Par Mehdi Arhab | Le | Direction ha
Pour son dernier dîner-débat de la saison, le Club Planète Sourcing a réuni une quinzaine de directeurs achats grand groupe. Ces derniers sont notamment revenus sur la notion de « responsabilité » à l’égard de leur écosystème fournisseurs et l’importance de construire des relations de confiance et de coopération afin d’assurer l’essentiel au business : création de valeur et innovation.
Nombre de donneurs d’ordres ont compris l’intérêt de renforcer la résilience de leur écosystème fournisseur. Il n’est pas ici seulement question de comportement, mais plutôt d’interdépendance et de veiller à devenir le client « favori » de ses fournisseurs, spécialement les plus critiques. Si nouer des partenariats ne constitue pas la panacée, cela permet néanmoins de réduire les risques ainsi que les coûts, d’améliorer la marge et développer le business de même que le chiffre d’affaires.
Mais qu’entend-on par écosystème ? « C’est un ensemble d’interactions, plus ou moins soutenues et plus ou moins profondes, cela découlant de l’importance du fournisseur », définit l’un des directeurs achats présents. « L’écosystème, implique une symbiose entre fournisseurs et clients pour mieux travailler conjointement et générer un schéma gagnant-gagnant », expose quant à lui un autre convive.
L’épineux sujet de la dépendance
La chose est bien connue : les entreprises les plus robustes opèrent souvent au sein d’un écosystème résilient. Mais quid du risque de dépendance d’un fournisseur vis-à-vis de son client : est-il vraiment souhaitable de soutenir une structure qui pourrait être (ou est) aux abois ? Ce choix cornélien doit être guidé par une cohérence globale ; mais maintenir l’activité d’un fournisseur peut finalement s’avérer plus judicieux qu’il n’y paraît.

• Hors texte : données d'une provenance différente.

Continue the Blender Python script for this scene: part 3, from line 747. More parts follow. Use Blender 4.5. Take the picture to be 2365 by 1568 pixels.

Les acheteurs disposent en effet de moyens d’action pour pérenniser des relations de proximité créatrices de valeur, garantir la santé de leurs fournisseurs critiques et bénéficier, in fine, en plus de privilèges relationnels, de la qualité de leur production et de ressources rares.
Le monde des affaires est aussi celui de ceux qui prennent des risques, notamment celui de l’altruisme
« Le monde des affaires est aussi celui de ceux qui prennent des risques, notamment celui de l’altruisme, soutient Thierry Bellon, président du Club Planète Sourcing. Soutenir un fournisseur à un moment délicat de son histoire et positionner les choses différemment peut être pertinent et source de réussite future. » « Certaines relations de dépendances peuvent être valorisées, par l’innovation notamment », acquiesce un des intervenants. En revanche, pour une des directrices achats présentes, il s’agit avant tout de trouver le juste équilibre et de prendre garde à ce qu’un fournisseur ne soit pas en situation de dépendance.
Se méfier des notions galvaudées de partenariat
À l’inverse, un des invités, directeur des achats d’un groupe de réseau de transport d’énergie, doute des concepts de partenariat et collaboration, qui suggèrent selon lui un manque de cadre latent. « Il s’agit en premier lieu d’être correct. Mais avec ces deux notions, nous avons tendance à oublier le plus important, à savoir les obligations contractuelles des uns et des autres », affirme-t-il. Son service achats, labellisé RFAR et qui s’est caractérisé par un appui marqué à ses fournisseurs lors de premier confinement, pointe essentiellement l’importance de la rapidité de paiement et la notion de visibilité.
Par ailleurs, en confiant aux acheteurs un rôle en amont du processus d’innovation, les entreprises resserreront les liens avec leurs tiers fournisseurs s’assureront un usage privilégié de l’innovation. Un élément véritablement différenciant. Mais les Achats ne sont pas les seuls à devoir faire preuve de responsabilité. L’acheteur n’est pas toujours le dominant, encore moins par les temps qui courrent.
La recherche de la performance encore et toujours
Il faut innover pour survivre collectivement
« Il est important dans les phases de négociations de cesser de s’appliquer à ce qu’il y ait un gagnant et un perdant et de tenter d’écraser l’autre, clame un directeur achats. L’expertise de la fonction achats s’est fortement développée, notamment pour comprendre le métier face à elle. Il faut innover pour survivre collectivement, voir le fournisseur et lui demander l’idée qu’il se fait de la performance afin de répondre au mieux, non pas à nos besoins, mais à nos attentes », poursuit-il, rappelant avant cela qu’il existe « des fournisseurs capables de créer de la valeur et d’autres indispensables pour délivrer les services. »
Le directeur des achats, en sa qualité de chef d’orchestre et de manager des ressources externes, joue donc un rôle clé. Celui-ci doit être en mesure d’animer son écosystème fournisseurs de manière à renforcer la performance de la filière, faire monter en compétences ses tiers, cela assurant, au moins en partie, la compétitivité de son entreprise.